Mandeep Kaur Sira, chief executive of Healthwatch Reading said: "Home care is delivered to some of the most vulnerable people in our community, and they deserve a high quality service that keeps them safe, retains their dignity, helps them move on from injury or illness, and allows them to live independently at home for longer. This unique partnership project between Healthwatch Reading and RBC has ensured that the views of home care service users and their carers have had a direct influence over the new quality standards set for home care and also a direct say over which home agencies were selected for the new framework. We hope this heralds more direct public involvement in influencing future social care provision in Reading."

The council said successful providers were chosen on their commitment to deliver high quality services to improve outcomes for residents, and the council would work closely with the companies on the list to monitor and improve service quality.

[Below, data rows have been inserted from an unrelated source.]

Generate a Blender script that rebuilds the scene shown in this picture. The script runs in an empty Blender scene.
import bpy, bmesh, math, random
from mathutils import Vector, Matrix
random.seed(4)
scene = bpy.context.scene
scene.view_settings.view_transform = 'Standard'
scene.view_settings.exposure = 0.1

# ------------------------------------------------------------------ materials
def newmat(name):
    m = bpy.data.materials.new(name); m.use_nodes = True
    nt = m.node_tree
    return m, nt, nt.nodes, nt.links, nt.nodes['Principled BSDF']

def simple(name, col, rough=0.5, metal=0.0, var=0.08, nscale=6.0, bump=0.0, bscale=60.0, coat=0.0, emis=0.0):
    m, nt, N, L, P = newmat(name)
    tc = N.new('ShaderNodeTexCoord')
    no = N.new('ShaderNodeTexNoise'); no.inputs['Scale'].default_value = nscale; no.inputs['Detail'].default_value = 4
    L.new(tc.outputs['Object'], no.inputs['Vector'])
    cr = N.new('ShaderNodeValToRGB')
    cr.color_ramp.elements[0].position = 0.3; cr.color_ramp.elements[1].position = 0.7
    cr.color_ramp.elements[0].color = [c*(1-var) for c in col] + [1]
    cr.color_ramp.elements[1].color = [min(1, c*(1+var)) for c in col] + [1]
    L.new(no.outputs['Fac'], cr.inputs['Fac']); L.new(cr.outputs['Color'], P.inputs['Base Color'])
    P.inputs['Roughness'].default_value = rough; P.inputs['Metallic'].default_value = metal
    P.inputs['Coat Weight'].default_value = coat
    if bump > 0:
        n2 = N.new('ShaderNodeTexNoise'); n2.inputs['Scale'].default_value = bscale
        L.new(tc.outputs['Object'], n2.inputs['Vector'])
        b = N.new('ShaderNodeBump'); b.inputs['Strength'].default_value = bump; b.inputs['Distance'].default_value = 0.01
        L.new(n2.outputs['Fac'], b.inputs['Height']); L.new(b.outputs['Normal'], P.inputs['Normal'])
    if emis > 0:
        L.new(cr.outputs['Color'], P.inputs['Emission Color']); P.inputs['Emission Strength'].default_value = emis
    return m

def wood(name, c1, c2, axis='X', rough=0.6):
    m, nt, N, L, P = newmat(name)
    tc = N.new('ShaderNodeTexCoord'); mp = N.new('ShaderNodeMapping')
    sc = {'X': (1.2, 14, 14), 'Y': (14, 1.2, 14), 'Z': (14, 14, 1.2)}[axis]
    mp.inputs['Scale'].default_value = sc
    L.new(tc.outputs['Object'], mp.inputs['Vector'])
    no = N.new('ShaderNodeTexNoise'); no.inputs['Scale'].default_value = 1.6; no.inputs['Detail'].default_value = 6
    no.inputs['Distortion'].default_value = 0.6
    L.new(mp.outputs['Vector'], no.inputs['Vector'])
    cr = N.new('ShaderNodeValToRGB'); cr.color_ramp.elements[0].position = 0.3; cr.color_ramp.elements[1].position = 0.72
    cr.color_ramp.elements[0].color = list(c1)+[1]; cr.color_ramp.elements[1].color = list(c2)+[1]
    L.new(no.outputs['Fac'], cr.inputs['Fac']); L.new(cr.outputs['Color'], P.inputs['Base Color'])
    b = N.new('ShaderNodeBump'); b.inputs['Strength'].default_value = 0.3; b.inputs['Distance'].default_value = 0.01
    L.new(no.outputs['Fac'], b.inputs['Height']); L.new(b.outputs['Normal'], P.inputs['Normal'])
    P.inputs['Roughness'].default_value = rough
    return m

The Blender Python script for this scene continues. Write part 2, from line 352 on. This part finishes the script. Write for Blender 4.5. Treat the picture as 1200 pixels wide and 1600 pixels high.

Lead councillor for adult social care, Rachel Eden said: "The council is determined to drive up homecare services in the face of continued government cuts and as people's needs grow. This new framework is an important step in implementing the council's Ethical Care and Dignity Charters to ensure that everyone - Council commissioners, providers and care workers - work together to provide the best quality homecare for residents."

Residents can continue with providers who are not on the new list if they are satisfied with the service and do not wish to make any changes. However, the council will inform them of any quality issues and they can transfer to a new provider on the approved list at any time.